United States Casualty Co. v. Bell

Bloodworth, J.

The judgment from which plaintiff in error appealed is as follows: “I have carefully reviewed the entire *262record, and I am of the opinion that the evidence authorized the finding and award of the industrial commission. Accordingly, the award and judgment of the industrial commission are affirmed.” In Maryland Casually Co. v. England, 160 Ga. 810 (129 S. E. 75), the 1st headnote is as follows: “Upon an appeal to the superior court from any final award or any other final decision of the industrial commission, the findings of fact made by the commission within its power are, in the absence of fraud, conclusive.” In the opinion (p. 812), Justice Hines says: “The design of the workmen’s compensation act is- to furnish a speedy, inexpensive, and final settlement of the claim of injured employees.
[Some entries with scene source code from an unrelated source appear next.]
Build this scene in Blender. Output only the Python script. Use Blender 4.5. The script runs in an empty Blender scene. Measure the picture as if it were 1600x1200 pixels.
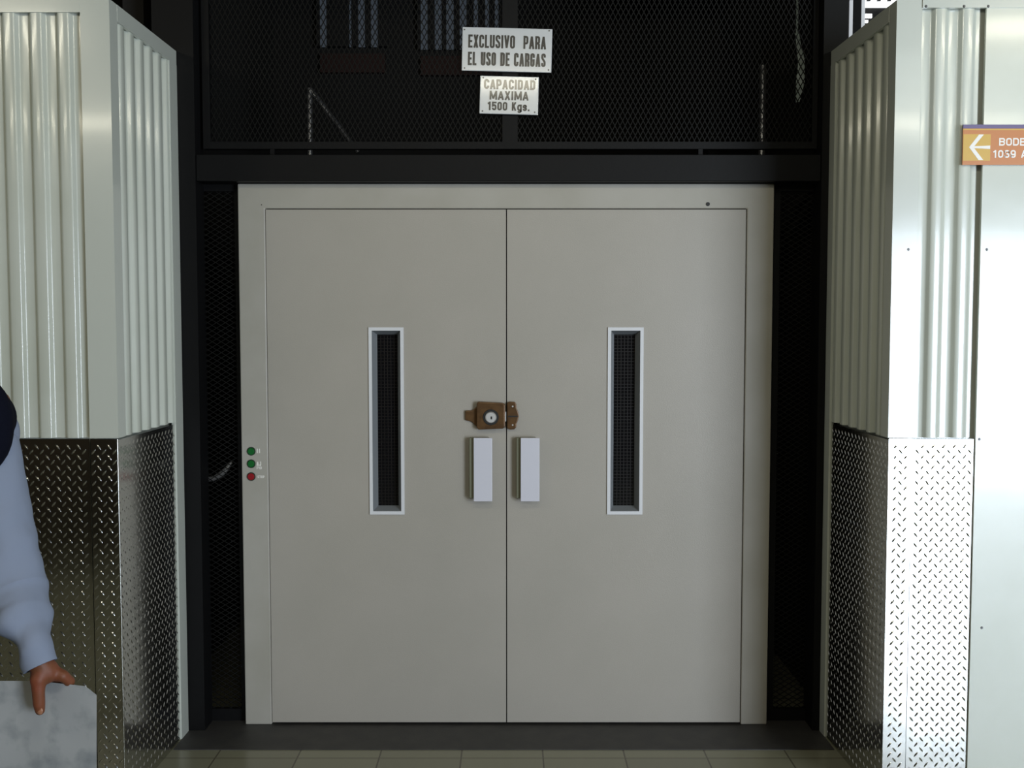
import bpy, bmesh, math, random
from mathutils import Vector, Matrix, noise
S = bpy.context.scene
C = S.collection
R = math.radians
random.seed(4)

# ------------------------------------------------------------------ camera, world, lights, exposure
F = 1600.0
PITCH = math.atan(90 / F)
CAM_Z = 1.55
cam_d = bpy.data.cameras.new('camera')
cam_d.sensor_width = 36.0
cam_d.lens = 36.0 * F / 1600
cam_d.clip_start = 0.05
cam = bpy.data.objects.new('camera', cam_d)
C.objects.link(cam)
cam.location = (0, 0, CAM_Z)
cam.rotation_euler = (R(90) - PITCH, 0, 0)
S.camera = cam

w = bpy.data.worlds.new('world')
S.world = w
w.use_nodes = True
w.node_tree.nodes['Background'].inputs[0].default_value = (0.62, 0.72, 0.85, 1)
w.node_tree.nodes['Background'].inputs[1].default_value = 0.15

S.view_settings.view_transform = 'Standard'
S.view_settings.look = 'None'
S.view_settings.exposure = 0.0
S.view_settings.gamma = 1.0
S.view_settings.use_curve_mapping = False


def area(name, loc, target, sx, sy, power, col):
    d = bpy.data.lights.new(name, 'AREA')
    d.shape = 'RECTANGLE'
    d.size, d.size_y, d.energy, d.color = sx, sy, power, col
    o = bpy.data.objects.new(name, d)
    C.objects.link(o)
    o.location = loc
    v = Vector(target) - Vector(loc)
    o.rotation_euler = v.to_track_quat('-Z', 'Y').to_euler()
    return o


# daylight through the open doorway behind the camera, on the right
area('daylight_doorway', (4.55, -3.05, 1.22), (4.55, 0, 1.22), 2.5, 2.4, 400, (0.77, 0.87, 1.0))
# daylight through the louvred clerestory above that doorway
for k in range(5):
    area('daylight_louvre', (4.4, -3.05, 3.30 + 0.17 * k), (4.4, 0, 3.3 + 0.17 * k - 0.2), 3.4, 0.07, 5, (0.9, 1.0, 0.97))
# two rows of fluorescent tubes under the ceiling
for (x, y) in ((-3.05, 0.72), (0.05, 0.72), (3.1, 0.72), (-3.55, -1.95), (3.6, -1.95), (0.0, -1.95)):
    area('tube_light', (x, y, 3.2), (x, y + 3, 0.6), 1.2, 0.11, 11.5, (1.0, 0.94, 0.74))

# ------------------------------------------------------------------ pixel helpers (1600 x 1200 frame) -> metres
cp, sp_ = math.cos(PITCH), math.sin(PITCH)


def ray(px, py):
    cx, cy = (px - 800) / F, (600 - py) / F
    return Vector((cx, cp + cy * sp_, cy * cp - sp_))


def at(px, py, Y):
    d = ray(px, py)
    t = Y / d.y
    return Vector((d.x * t, Y, CAM_Z + d.z * t))


def atx(px, py, Y):
    return at(px, py, Y).x


def atz(py, Y, px=800):
    return at(px, py, Y).z


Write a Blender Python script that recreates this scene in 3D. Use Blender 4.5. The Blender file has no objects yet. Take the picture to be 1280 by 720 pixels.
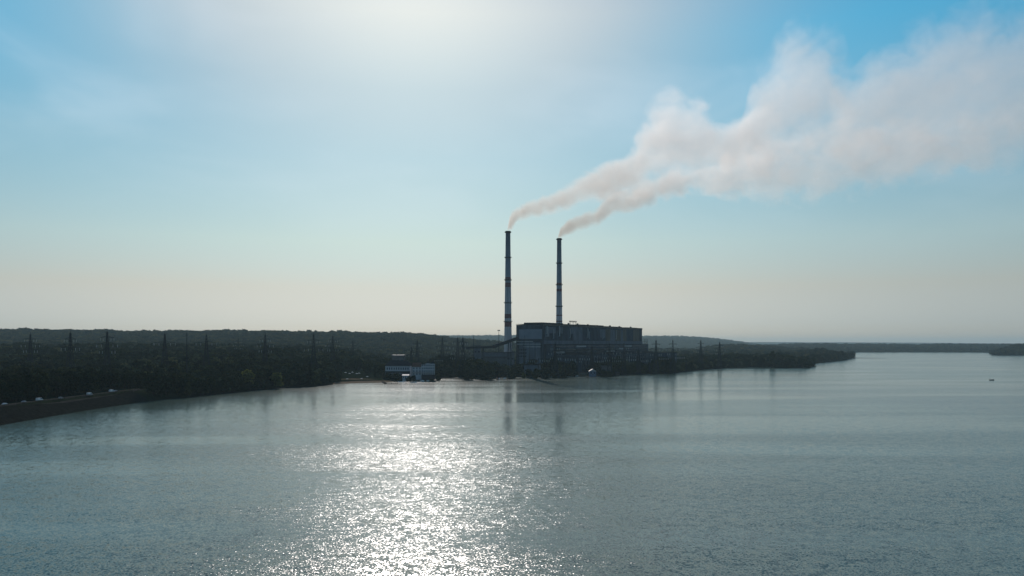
import bpy, math, random
import numpy as np
from mathutils import Vector, Matrix

random.seed(7)
rng = np.random.default_rng(7)
S = bpy.context.scene
COL = S.collection
R = math.radians
F, HX, HY, CAMZ = 1005.0, 640.0, 430.0, 50.0      # focal length in pixels, horizon row, drone height in metres

# ------------------------------------------------------------------ camera
cd = bpy.data.cameras.new('camera')
cam = bpy.data.objects.new('camera', cd)
COL.objects.link(cam)
S.camera = cam
cam.location = (0, 0, CAMZ)
cam.rotation_euler = (R(90), 0, 0)
cd.sensor_width = 36
cd.lens = 36 * F / 1280
cd.shift_y = (HY - 360) / 1280
cd.clip_start = 1
cd.clip_end = 90000

# ------------------------------------------------------------------ light
SUN_EL, SUN_AZ = 28.0, -7.2
SUND = Vector((math.cos(R(SUN_EL)) * math.sin(R(SUN_AZ)), math.cos(R(SUN_EL)) * math.cos(R(SUN_AZ)), math.sin(R(SUN_EL))))
S.view_settings.view_transform = 'Standard'
S.view_settings.look = 'None'
S.view_settings.exposure = 0.16
S.view_settings.gamma = 1
S.view_settings.use_curve_mapping = False


class NT:
    """tiny helper for node trees"""
    def __init__(self, nt):
        self.nt = nt
    def n(self, t, **kw):
        nd = self.nt.nodes.new(t)
        for k, v in kw.items():
            if k.startswith('i_'):
                nd.inputs[k[2:].replace('_', ' ')].default_value = v
            else:
                setattr(nd, k, v)
        return nd
    def l(self, a, b):
        self.nt.links.new(a, b)
    def val(self, x, sock):
        if isinstance(x, (int, float)):
            sock.default_value = x
        else:
            self.l(x, sock)
    def math(self, op, a, b=None, c=None, clamp=False):
        m = self.n('ShaderNodeMath', operation=op, use_clamp=clamp)
        self.val(a, m.inputs[0])
        if b is not None: self.val(b, m.inputs[1])
        if c is not None: self.val(c, m.inputs[2])
        return m.outputs[0]
    def maprange(self, v, a, b, c, d, smooth=False):
        m = self.n('ShaderNodeMapRange')
        if smooth: m.interpolation_type = 'SMOOTHSTEP'
        self.l(v, m.inputs[0])
        for i, q in zip((1, 2, 3, 4), (a, b, c, d)): m.inputs[i].default_value = q
        return m.outputs[0]
    def ramp(self, v, stops, mode='LINEAR'):
        r = self.n('ShaderNodeValToRGB')
        r.color_ramp.interpolation = mode
        e = r.color_ramp.elements
        while len(e) > 1: e.remove(e[-1])
        e[0].position = stops[0][0]; e[0].color = (*stops[0][1], 1)
        for p, c in stops[1:]:
            q = e.new(p); q.color = (*c, 1)
        self.l(v, r.inputs[0])
        return r.outputs[0]
    def mix(self, fac, a, b, mode='MIX'):
        m = self.n('ShaderNodeMix', data_type='RGBA', blend_type=mode)
        self.val(fac, m.inputs[0])
        for x, s in ((a, m.inputs[6]), (b, m.inputs[7])):
            if isinstance(x, tuple): s.default_value = (*x[:3], 1)
            else: self.l(x, s)
        return m.outputs[2]
    def noise(self, vec, scale, detail=2, rough=.5, dist=0):
        k = self.n('ShaderNodeTexNoise')
        k.inputs['Scale'].default_value = scale; k.inputs['Detail'].default_value = detail
        k.inputs['Roughness'].default_value = rough; k.inputs['Distortion'].default_value = dist
        if vec is not None: self.l(vec, k.inputs['Vector'])
        return k.outputs[0]
    def mapping(self, vec, scale=(1, 1, 1), rot=(0, 0, 0), loc=(0, 0, 0)):
        m = self.n('ShaderNodeMapping')
        self.l(vec, m.inputs[0])
        m.inputs['Scale'].default_value = scale; m.inputs['Rotation'].default_value = rot; m.inputs['Location'].default_value = loc
        return m.outputs[0]


W = bpy.data.worlds.new('World')
S.world = W
W.use_nodes = True
w = NT(W.node_tree)
sky = w.n('ShaderNodeTexSky', sky_type='NISHITA', sun_disc=False)
sky.sun_elevation = R(SUN_EL); sky.sun_rotation = R(SUN_AZ)
sky.dust_density = 0.3; sky.air_density = 1; sky.ozone_density = 1
tc = w.n('ShaderNodeTexCoord')
nrm = w.n('ShaderNodeVectorMath', operation='NORMALIZE'); w.l(tc.outputs['Generated'], nrm.inputs[0])
sep = w.n('ShaderNodeSeparateXYZ'); w.l(nrm.outputs[0], sep.inputs[0])
dt = w.n('ShaderNodeVectorMath', operation='DOT_PRODUCT'); w.l(nrm.outputs[0], dt.inputs[0]); dt.inputs[1].default_value = SUND
ang = w.math('ARCCOSINE', dt.outputs['Value'])
k = 1 / 3.2
def st(z, c): return (max(0, z), tuple(v * k for v in c))
tintA = w.ramp(sep.outputs[2], [st(0, (1.1, 1.26, 1.85)), st(.03, (1.06, 1.28, 1.9)), st(.124, (1.72, 1.88, 1.76)), st(.223, (1.8, 2.12, 2.05)), st(.3, (2.05, 2.3, 2.15)), st(.38, (2.7, 2.75, 2.4)), st(.6, (1.6, 2.0, 2.4))])
tintB = w.ramp(sep.outputs[2], [st(0, (1.2, 1.35, 1.9)), st(.025, (1.22, 1.4, 1.98)), st(.069, (1.6, 1.51, 1.58)), st(.124, (1.8, 1.95, 1.84)), st(.228, (1.62, 2.3, 2.22)), st(.353, (.92, 2.75, 2.98)), st(.6, (.9, 1.9, 2.6))])
fac = w.maprange(ang, R(12), R(31), 0, 1, True)
tint = w.mix(fac, tintA, tintB)
colr = w.mix(1.0, sky.outputs[0], tint, 'MULTIPLY')
# thin, very soft veils of high haze
cv = w.mapping(nrm.outputs[0], (2.2, 2.2, 5.5), (0, R(25), 0))
cn = w.noise(cv, 1.6, 4, .5, .4)
cf = w.maprange(cn, .45, .8, 0, .2, True)
cf = w.math('MULTIPLY', cf, w.maprange(sep.outputs[2], .05, .3, 0, 1, True))
colr = w.mix(cf, colr, (9.0, 9.5, 10.0))
w.l(colr, W.node_tree.nodes['Background'].inputs[0])
W.node_tree.nodes['Background'].inputs[1].default_value = 0.096

sl = bpy.data.lights.new('sun', 'SUN')
sl.energy = 2.0; sl.angle = R(0.55); sl.color = (1, .91, .84)
sun = bpy.data.objects.new('sun', sl)
COL.objects.link(sun)
sun.rotation_euler = SUND.to_track_quat('Z', 'Y').to_euler()
sun.location = (0, 0, 400)

cy = S.cycles
cy.use_denoising = True
cy.volume_bounces = 5
cy.max_bounces = 10
cy.volume_max_steps = 512
cy.sample_clamp_direct = 0
cy.sample_clamp_indirect = 6
cy.use_adaptive_sampling = True
cy.adaptive_threshold = 0.01

# ------------------------------------------------------------------ helpers
def tag(o, label=None, cat=None, group=None, kind=None):
    if label: o['label'] = label
    if cat: o['category'] = cat
    if group: o['group'] = group
    if kind: o['kind'] = kind
    return o

def empty(name, loc, rz=0.0):
    o = bpy.data.objects.new(name, None)
    o.empty_display_size = 2
    COL.objects.link(o)
    o.location = loc; o.rotation_euler = (0, 0, rz)
    return o

def PX(px, D):                      # ground x of a picture column at distance D
    return (px - HX) / F * D
def ZY(y, D):
    return CAMZ + (HY - y) / F * D
def DY(y, z=0.0):
    return (CAMZ - z) * F / (y - HY)

class MB:
    def __init__(self):
        self.v, self.f = [], []
    def add(self, vs, fs):
        b = len(self.v)
        self.v += [tuple(p) for p in vs]; self.f += [tuple(i + b for i in f) for f in fs]
    def box(self, a, b, M=None):
        x0, y0, z0 = a; x1, y1, z1 = b
        vs = [(x0, y0, z0), (x1, y0, z0), (x1, y1, z0), (x0, y1, z0), (x0, y0, z1), (x1, y0, z1), (x1, y1, z1), (x0, y1, z1)]
        if M: vs = [M @ Vector(p) for p in vs]
        self.add(vs, [(3, 2, 1, 0), (4, 5, 6, 7), (0, 1, 5, 4), (1, 2, 6, 5), (2, 3, 7, 6), (3, 0, 4, 7)])
    def bar(self, p, q, t, t2=None):
        p, q = Vector(p), Vector(q); d = (q - p)
        if d.length < 1e-6: return
        d.normalize()
        u = d.cross(Vector((0, 0, 1)) if abs(d.z) < .95 else Vector((1, 0, 0))).normalized(); v = d.cross(u)
        t2 = t if t2 is None else t2
        vs = [p + (u * a + v * b) * t / 2 for a, b in ((-1, -1), (1, -1), (1, 1), (-1, 1))] + [q + (u * a + v * b) * t2 / 2 for a, b in ((-1, -1), (1, -1), (1, 1), (-1, 1))]
        self.add(vs, [(3, 2, 1, 0), (4, 5, 6, 7), (0, 1, 5, 4), (1, 2, 6, 5), (2, 3, 7, 6), (3, 0, 4, 7)])
    def lathe(self, prof, n=24, c=(0, 0), cap=True):
        b = len(self.v)
        for r, z in prof:
            for i in range(n):
                a = 2 * math.pi * i / n
                self.v.append((c[0] + r * math.cos(a), c[1] + r * math.sin(a), z))
        for j in range(len(prof) - 1):
            for i in range(n):
                i2 = (i + 1) % n
                self.f.append((b + j * n + i, b + j * n + i2, b + (j + 1) * n + i2, b + (j + 1) * n + i))
        if cap:
            self.f.append(tuple(b + i for i in range(n))[::-1])
            self.f.append(tuple(b + (len(prof) - 1) * n + i for i in range(n)))
    def gable(self, x0, x1, y0, y1, z0, z1, axis='x', over=.5, hip=0.0):
        x0 -= over; x1 += over; y0 -= over; y1 += over
        if axis == 'x':
            m = (y0 + y1) / 2
            vs = [(x0, y0, z0), (x1, y0, z0), (x1, y1, z0), (x0, y1, z0), (x0 + hip, m, z1), (x1 - hip, m, z1)]
            fs = [(0, 1, 5, 4), (2, 3, 4, 5), (0, 4, 3), (1, 2, 5), (3, 2, 1, 0)]
        else:
            m = (x0 + x1) / 2
            vs = [(x0, y0, z0), (x1, y0, z0), (x1, y1, z0), (x0, y1, z0), (m, y0 + hip, z1), (m, y1 - hip, z1)]
            fs = [(1, 2, 5, 4), (3, 0, 4, 5), (0, 1, 4), (2, 3, 5), (3, 2, 1, 0)]
        self.add(vs, fs)
    def build(self, name, mat, parent=None, smooth=False):
        me = bpy.data.meshes.new(name)
        me.from_pydata(self.v, [], self.f); me.update()
        if smooth: me.polygons.foreach_set('use_smooth', [True] * len(me.polygons))
        me.materials.append(mat)
        o = bpy.data.objects.new(name, me)
        COL.objects.link(o)
        if parent: o.parent = parent
        return o

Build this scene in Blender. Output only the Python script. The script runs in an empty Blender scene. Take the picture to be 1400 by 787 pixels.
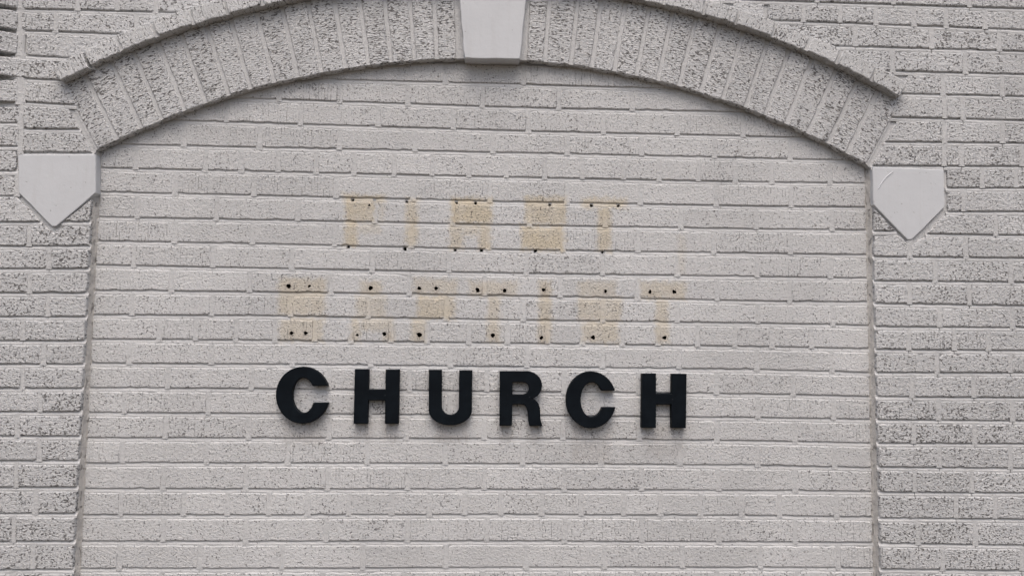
import bpy, bmesh, math, random
from mathutils import Vector, Matrix, noise

# ---------------------------------------------------------------- camera, sky, sun, exposure
S = bpy.context.scene
COL = S.collection
cam_d = bpy.data.cameras.new('camera')
cam = bpy.data.objects.new('camera', cam_d)
COL.objects.link(cam)
cam.location = (0.9880, -2.0666, 0.5607)
cam.rotation_euler = (1.645276, -0.012111, -0.043189)
cam_d.sensor_fit = 'HORIZONTAL'
cam_d.sensor_width = 36.0
cam_d.lens = 36.0 * 1080 / 1400
cam_d.clip_start = 0.05
cam_d.clip_end = 500.0
S.camera = cam

SUN_EL, SUN_AZ = math.radians(62), math.radians(2)      # behind and above the viewer, a little to the left
world = bpy.data.worlds.new('World')
S.world = world
world.use_nodes = True
wn = world.node_tree
sky = wn.nodes.new('ShaderNodeTexSky')
sky.sky_type = 'NISHITA'
sky.sun_disc = False
sky.sun_elevation = SUN_EL
sky.sun_rotation = math.pi + SUN_AZ
sky.air_density = 1.0
sky.dust_density = 6.0
sky.ozone_density = 1.0
bg = wn.nodes['Background']
bg.inputs['Strength'].default_value = 0.15
wn.links.new(sky.outputs[0], bg.inputs['Color'])
sun_d = bpy.data.lights.new('sun', 'SUN')
sun_d.energy = 1.15
sun_d.angle = math.radians(48)
sun_d.color = (1.0, 0.98, 0.965)
sun = bpy.data.objects.new('sun', sun_d)
COL.objects.link(sun)
d = Vector((-math.sin(SUN_AZ) * math.cos(SUN_EL), -math.cos(SUN_AZ) * math.cos(SUN_EL), math.sin(SUN_EL)))
sun.rotation_euler = d.to_track_quat('Z', 'Y').to_euler()
sun.location = d * 8

S.view_settings.view_transform = 'Standard'
S.view_settings.look = 'None'
S.view_settings.gamma = 1.0
S.view_settings.use_curve_mapping = False
S.view_settings.exposure = 0.07
S.cycles.max_bounces = 5
S.cycles.diffuse_bounces = 4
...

The act abhors and shuns protracted and complicated litigation over the facts of any case. Conners’ Case, 121 Me. 37 (115 Atl. 520); Gravitt v. Georgia Casualty Co., 158 Ga. 613, 616 (123 S. E. 897). For this reason the act makes the finding of the industrial commission upon the facts final and conclusive. The finding of that body upon the facts can not be reviewed in the superior court, if there is evidence to support its finding. Such finding can not be reviewed in the appellate court. The finality of a finding of the industrial commission upon the facts of a case is conclusive and binding upon all the courts.” An examination of the evidence in the present case shows that there is evidence to support the finding of the industrial commission. The judge of the superior court did not err in his order affirming that finding, and under the foregoing ruling of the Supreme Court the finding can not be reviewed in the appellate courts.

Judgment affirmed.

Broyles, C. J., and Luke, J., concur.